En effet, deux mois plus tard, le 21 août 1789, l’Assemblé nationale entama la discussion finale du texte sur les droits de l’homme, déposé par Lafayette - et à la rédaction duquel Thomas Jefferson, alors ministre des Etats-Unis à Paris, n’était pas étranger. Il s’agissait de proposer à l’univers une bible politique - pour tous les hommes, pour tous les temps, pour tous les pays - et de codifier, à la française mais en s’inspirant des précédents anglo-américains, la philosophie des droits naturels. « Les hommes naissent et demeurent libres et égaux en droits » : ainsi commence ce grand texte qui fixe les prérogatives du « citoyen » et non plus du « sujet ». Le texte avait en outre été adopté « en présence et sous les auspices de l’Etre Suprême », c’est-à-dire d’un dieu abstrait, philosophique.
Trois ans plus tard, en juin 1792, tandis que le chaos règne au palais des Tuileries, la Commune insurrectionnelle vient imposer ses vues à l’Assemblée, réduite à une centaine de députées.
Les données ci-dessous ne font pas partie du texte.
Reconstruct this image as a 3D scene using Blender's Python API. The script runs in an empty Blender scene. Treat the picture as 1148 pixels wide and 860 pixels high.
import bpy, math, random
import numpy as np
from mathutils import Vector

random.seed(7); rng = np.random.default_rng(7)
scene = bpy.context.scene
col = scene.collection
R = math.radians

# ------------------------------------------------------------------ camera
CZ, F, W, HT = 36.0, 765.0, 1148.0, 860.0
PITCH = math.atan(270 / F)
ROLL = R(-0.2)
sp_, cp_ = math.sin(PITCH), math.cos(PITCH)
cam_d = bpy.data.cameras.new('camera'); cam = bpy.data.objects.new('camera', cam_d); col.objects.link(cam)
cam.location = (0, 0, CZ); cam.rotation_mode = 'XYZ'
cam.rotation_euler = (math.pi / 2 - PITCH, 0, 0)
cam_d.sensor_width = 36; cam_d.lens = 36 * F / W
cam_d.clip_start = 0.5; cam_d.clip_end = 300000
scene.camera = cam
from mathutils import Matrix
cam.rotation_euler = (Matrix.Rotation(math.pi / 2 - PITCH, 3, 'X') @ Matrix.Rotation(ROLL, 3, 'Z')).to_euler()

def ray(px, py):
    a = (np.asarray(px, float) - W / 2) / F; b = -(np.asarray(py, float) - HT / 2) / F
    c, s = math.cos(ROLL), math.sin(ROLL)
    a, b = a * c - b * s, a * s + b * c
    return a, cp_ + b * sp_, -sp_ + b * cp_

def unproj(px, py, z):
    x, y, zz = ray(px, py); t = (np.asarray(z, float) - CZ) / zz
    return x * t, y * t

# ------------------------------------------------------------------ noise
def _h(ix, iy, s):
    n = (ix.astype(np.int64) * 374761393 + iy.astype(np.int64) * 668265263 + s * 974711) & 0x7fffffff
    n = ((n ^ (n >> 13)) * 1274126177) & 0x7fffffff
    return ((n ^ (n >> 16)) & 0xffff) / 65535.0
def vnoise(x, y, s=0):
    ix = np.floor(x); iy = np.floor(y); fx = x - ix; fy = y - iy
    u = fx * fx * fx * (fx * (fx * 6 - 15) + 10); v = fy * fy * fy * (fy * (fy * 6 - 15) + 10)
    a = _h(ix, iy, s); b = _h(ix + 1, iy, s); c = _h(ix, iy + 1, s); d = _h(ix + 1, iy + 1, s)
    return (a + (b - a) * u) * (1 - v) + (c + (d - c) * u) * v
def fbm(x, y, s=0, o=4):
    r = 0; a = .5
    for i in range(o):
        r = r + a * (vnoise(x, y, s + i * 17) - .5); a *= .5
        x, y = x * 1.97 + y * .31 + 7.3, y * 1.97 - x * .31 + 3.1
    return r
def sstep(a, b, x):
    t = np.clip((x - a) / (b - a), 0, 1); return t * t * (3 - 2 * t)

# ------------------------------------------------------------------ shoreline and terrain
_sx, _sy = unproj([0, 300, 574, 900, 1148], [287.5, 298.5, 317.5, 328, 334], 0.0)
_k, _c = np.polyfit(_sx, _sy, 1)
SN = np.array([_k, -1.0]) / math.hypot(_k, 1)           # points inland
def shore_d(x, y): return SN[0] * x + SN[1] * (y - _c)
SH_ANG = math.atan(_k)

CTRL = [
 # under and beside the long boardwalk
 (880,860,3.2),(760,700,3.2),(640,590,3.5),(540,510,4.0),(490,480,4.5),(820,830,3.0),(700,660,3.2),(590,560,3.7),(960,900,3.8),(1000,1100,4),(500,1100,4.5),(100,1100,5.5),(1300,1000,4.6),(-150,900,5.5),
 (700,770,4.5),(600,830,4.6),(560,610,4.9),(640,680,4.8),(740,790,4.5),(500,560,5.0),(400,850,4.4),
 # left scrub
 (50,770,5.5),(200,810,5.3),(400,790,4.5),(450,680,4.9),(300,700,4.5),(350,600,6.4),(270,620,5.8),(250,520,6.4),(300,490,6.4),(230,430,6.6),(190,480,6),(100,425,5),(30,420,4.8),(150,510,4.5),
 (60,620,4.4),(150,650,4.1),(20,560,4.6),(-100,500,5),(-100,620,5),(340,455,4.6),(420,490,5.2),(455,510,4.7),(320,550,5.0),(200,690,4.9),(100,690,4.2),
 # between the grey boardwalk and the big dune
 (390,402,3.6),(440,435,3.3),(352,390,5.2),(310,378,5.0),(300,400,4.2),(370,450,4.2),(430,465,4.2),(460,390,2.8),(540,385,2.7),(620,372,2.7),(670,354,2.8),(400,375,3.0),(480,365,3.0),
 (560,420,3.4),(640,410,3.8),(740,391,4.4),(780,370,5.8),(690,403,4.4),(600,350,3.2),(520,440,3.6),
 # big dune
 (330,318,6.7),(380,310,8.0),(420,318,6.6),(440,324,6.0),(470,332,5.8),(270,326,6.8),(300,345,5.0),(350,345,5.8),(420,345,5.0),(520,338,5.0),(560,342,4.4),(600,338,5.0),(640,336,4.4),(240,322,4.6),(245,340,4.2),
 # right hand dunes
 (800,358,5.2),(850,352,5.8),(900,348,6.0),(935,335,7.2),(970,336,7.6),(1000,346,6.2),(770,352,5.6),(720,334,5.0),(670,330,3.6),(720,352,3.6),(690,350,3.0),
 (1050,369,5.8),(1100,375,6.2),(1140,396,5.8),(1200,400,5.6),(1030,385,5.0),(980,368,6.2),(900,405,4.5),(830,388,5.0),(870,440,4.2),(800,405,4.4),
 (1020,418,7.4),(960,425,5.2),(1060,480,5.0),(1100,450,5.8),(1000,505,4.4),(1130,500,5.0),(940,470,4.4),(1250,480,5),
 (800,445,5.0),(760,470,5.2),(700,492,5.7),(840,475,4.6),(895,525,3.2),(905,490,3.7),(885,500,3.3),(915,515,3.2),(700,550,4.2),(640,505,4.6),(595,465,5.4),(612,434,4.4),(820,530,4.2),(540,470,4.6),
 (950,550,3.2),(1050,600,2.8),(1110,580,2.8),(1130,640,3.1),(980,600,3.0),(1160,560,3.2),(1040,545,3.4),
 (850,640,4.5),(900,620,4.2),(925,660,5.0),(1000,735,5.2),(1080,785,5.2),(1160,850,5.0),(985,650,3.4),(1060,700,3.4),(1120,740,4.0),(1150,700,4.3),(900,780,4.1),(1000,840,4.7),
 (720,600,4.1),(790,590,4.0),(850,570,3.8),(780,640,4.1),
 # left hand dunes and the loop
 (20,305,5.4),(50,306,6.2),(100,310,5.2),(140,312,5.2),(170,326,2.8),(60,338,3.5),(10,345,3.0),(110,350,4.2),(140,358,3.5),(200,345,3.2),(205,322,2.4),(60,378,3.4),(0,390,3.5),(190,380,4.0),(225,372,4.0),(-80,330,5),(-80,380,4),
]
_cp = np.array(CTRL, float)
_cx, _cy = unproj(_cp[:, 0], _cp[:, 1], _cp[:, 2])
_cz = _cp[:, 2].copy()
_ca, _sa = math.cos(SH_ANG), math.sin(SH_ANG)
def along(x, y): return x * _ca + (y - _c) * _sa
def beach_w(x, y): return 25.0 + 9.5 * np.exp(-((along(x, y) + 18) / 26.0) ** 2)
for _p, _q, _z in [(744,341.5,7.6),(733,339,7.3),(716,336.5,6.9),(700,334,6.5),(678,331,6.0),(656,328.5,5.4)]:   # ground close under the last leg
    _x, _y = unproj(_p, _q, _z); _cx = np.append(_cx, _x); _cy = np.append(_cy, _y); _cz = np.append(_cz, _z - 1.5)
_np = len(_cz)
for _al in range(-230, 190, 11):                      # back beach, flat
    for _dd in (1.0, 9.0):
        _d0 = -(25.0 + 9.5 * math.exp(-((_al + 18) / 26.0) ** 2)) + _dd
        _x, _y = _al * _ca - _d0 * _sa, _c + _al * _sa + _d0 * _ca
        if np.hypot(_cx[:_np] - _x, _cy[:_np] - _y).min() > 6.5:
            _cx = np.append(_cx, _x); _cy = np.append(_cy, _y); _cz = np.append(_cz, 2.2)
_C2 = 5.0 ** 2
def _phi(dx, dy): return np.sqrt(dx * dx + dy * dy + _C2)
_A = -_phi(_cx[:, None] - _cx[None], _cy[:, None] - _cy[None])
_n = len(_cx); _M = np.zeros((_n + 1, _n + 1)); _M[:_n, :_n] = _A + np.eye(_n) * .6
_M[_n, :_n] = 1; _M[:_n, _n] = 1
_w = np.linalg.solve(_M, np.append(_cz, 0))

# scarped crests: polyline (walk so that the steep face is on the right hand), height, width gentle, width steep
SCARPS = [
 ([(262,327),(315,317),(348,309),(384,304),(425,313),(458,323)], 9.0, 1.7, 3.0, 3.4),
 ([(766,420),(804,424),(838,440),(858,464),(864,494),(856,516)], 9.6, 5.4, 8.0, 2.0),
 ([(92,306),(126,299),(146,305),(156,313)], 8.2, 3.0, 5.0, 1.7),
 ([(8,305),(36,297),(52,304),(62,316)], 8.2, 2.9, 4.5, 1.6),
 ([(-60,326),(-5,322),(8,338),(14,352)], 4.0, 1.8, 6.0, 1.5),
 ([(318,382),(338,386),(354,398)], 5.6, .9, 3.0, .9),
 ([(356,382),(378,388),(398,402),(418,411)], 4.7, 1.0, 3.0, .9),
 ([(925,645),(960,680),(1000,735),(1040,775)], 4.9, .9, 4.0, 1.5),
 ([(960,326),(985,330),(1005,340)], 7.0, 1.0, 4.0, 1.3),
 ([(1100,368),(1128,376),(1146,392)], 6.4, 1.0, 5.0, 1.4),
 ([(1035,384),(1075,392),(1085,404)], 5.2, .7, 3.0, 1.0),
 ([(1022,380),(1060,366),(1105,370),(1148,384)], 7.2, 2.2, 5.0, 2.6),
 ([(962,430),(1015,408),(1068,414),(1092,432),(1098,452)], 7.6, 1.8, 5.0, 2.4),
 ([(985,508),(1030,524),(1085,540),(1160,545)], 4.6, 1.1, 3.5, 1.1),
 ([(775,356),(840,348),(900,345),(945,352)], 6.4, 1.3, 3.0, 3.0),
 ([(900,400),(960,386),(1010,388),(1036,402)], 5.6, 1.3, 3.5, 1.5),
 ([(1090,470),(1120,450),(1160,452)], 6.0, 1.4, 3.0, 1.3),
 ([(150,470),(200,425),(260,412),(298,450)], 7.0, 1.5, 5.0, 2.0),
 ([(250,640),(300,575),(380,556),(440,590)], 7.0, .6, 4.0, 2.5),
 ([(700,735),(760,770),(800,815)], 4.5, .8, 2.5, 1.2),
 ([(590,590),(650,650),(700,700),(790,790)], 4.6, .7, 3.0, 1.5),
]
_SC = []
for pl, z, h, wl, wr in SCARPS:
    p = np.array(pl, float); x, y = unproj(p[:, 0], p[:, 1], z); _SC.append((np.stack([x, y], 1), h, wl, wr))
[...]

Celle-ci décrète sur le champ la suspension du roi ainsi que son internement, et décide de convoquer le corps électoral afin d’élire une Convention représentative, inspirée de la Convention américaine de Philadelphie, pour élaborer une constitution conforme à la "souveraineté du peuple".
Aux Etats-Unis, encore aujourd’hui, Lafayette est resté un des grands héros de la nation, et la contribution décisive de la France à l’indépendance n’a jamais été oubliée. En contrepartie, l’Indépendance américaine à beaucoup inspiré les révolutionnaires français, et de nos jours, l’intervention des Etats-Unis en France dans les deux guerres mondiales n’était pas moins décisive.
Aujourd'hui les choses se sont gâtées. Depuis que l'Amérique cherche à imposer son ordre moral, économique et militaire partout dans le monde, l'admiration appartient au passé, remplacée par un sentiment antiaméricain et une critique de la société inégalitaire et violente. On se méfie aussi de la religiosité américaine, contraire au modèle républicain français.